Counting geodesics on expander surfaces
Benjamin Dozier, Jenya Sapir
TL;DR
The paper investigates the structure of long closed geodesics on expander hyperbolic surfaces of large genus, proving that almost all geodesics with length above $c\sqrt{g}\log g$ are non-simple and that almost all with length above $c g(\log g)^2$ are filling. By transferring Margulis' counting approach to low length scales via flow boxes and employing a uniform spectral gap to obtain effective mixing and multiple mixing, the authors derive an effective prime geodesic theorem and robust global counts from local box-counts.
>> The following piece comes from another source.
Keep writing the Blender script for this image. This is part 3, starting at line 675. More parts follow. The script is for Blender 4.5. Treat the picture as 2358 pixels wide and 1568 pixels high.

This framework yields sharp bounds on the prevalence of simple geodesics and establishes filling as the typical behavior for sufficiently long geodesics. The results apply to Weil-Petersson random surfaces, random covers, and Brooks-Makover random surfaces, and the techniques bridge graph-based counting with geometric flow dynamics, providing tools for analyzing random high-genus hyperbolic surfaces with uniform spectral gaps.
Abstract
We study properties of typical closed geodesics on expander surfaces of high genus, i.e. closed hyperbolic surfaces with a uniform spectral gap of the Laplacian. Under an additional systole lower bound assumption, we show almost every geodesic of length much greater than $\sqrt{g}\log g$ is non-simple. And we prove almost every closed geodesic of length much greater than $g (\log g)^2$ is filling, i.e. each component of the complement of the geodesic is a topological disc. Our results apply to Weil-Petersson random surfaces, random covers of a fixed surface, and Brooks-Makover random surfaces, since these models are known to have uniform spectral gap asymptotically almost surely. Our proof technique involves adapting Margulis' counting strategy to work at low length scales.